STATED GOAL: Copy every line of the records below where the word "that" occurs.

LISTED RECORDS:
## Begin

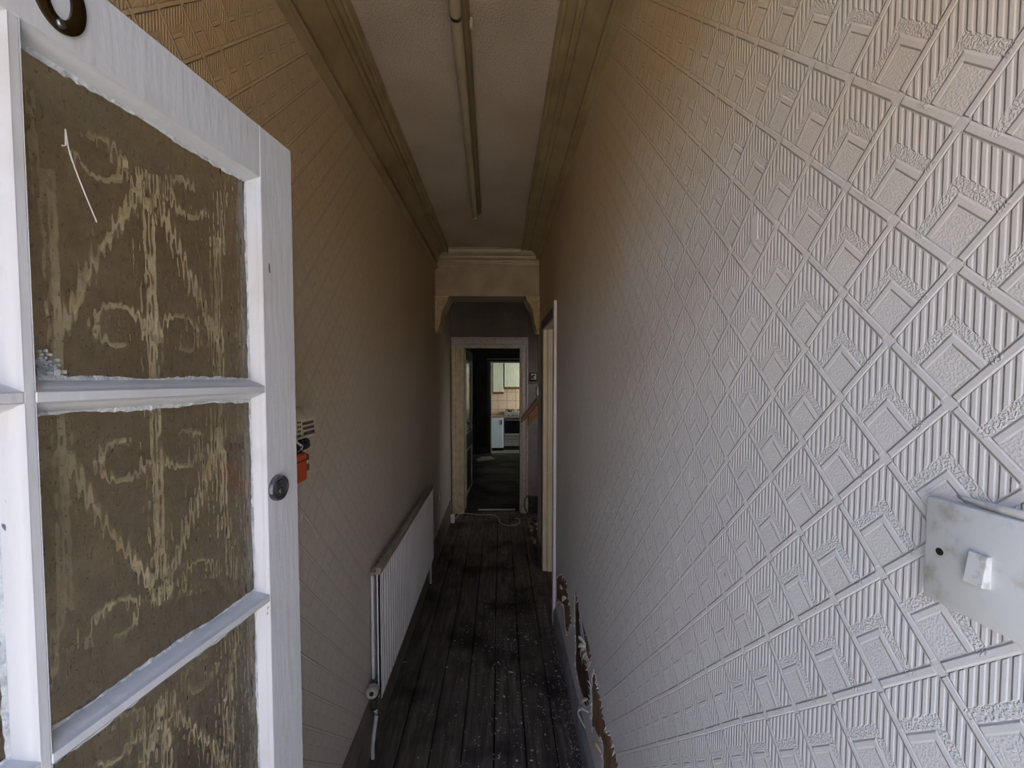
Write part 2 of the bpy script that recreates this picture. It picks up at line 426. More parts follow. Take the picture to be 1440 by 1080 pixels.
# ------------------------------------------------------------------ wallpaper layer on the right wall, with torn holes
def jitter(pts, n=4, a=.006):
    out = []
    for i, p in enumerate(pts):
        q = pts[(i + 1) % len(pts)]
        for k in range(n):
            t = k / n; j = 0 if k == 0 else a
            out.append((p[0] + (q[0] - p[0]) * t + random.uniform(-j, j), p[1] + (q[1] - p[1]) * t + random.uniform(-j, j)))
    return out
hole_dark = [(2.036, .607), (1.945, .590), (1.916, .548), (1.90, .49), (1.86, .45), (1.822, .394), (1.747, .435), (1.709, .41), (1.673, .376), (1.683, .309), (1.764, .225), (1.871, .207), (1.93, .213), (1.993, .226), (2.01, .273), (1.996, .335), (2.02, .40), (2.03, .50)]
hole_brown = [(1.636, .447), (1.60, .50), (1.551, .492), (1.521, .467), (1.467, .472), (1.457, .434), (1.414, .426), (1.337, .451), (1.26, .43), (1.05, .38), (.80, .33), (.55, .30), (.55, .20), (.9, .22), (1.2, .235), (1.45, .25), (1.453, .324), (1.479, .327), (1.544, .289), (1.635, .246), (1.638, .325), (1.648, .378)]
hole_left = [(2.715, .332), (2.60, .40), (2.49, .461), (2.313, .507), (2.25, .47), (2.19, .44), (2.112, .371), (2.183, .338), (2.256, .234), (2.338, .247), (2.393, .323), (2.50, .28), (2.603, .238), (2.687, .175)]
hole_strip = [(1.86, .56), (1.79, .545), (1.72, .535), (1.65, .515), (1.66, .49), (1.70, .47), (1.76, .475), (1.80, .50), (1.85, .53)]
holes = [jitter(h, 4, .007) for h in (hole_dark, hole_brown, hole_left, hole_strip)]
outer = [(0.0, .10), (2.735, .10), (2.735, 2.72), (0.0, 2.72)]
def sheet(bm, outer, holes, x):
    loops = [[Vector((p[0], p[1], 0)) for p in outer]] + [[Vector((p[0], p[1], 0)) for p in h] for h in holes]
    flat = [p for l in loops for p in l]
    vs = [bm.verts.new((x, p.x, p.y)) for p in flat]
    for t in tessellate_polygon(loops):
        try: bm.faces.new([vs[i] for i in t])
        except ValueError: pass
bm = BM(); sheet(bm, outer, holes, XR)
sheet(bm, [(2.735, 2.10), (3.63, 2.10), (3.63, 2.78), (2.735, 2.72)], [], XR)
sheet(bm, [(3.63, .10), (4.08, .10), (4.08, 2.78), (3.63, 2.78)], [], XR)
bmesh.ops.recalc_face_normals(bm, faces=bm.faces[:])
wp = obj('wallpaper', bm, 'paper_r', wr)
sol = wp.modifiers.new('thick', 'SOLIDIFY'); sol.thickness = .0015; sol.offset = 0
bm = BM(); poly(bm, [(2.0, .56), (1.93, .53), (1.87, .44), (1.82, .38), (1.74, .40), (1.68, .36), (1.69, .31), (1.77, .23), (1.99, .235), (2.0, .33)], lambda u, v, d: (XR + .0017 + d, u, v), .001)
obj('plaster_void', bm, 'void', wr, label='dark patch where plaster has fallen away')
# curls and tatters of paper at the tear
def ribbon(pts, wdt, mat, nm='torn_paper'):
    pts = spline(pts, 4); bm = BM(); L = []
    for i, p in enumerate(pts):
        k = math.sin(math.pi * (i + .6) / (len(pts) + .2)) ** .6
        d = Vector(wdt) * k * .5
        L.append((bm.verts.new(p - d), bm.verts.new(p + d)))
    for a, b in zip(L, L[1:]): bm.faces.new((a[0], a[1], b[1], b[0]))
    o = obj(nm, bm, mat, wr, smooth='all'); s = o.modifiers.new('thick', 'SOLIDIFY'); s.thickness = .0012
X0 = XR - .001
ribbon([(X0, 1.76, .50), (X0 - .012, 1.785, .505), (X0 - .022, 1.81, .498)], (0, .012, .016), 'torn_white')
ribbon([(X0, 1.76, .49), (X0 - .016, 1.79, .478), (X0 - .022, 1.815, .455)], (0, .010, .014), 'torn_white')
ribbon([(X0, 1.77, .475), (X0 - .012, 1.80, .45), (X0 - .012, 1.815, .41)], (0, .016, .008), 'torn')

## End
## Begin

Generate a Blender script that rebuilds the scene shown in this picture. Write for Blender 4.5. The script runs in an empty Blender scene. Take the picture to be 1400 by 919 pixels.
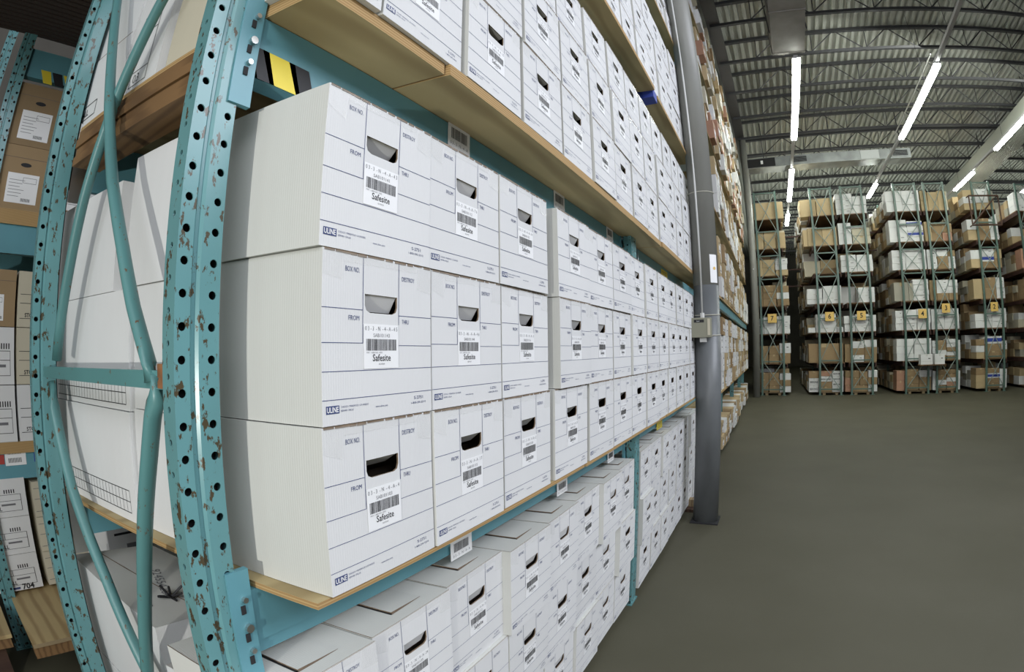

## End

EXERCISE OUTPUT:
Write part 2 of the bpy script that recreates this picture. It picks up at line 426. More parts follow. Take the picture to be 1440 by 1080 pixels.
Generate a Blender script that rebuilds the scene shown in this picture. Write for Blender 4.5. The script runs in an empty Blender scene. Take the picture to be 1400 by 919 pixels.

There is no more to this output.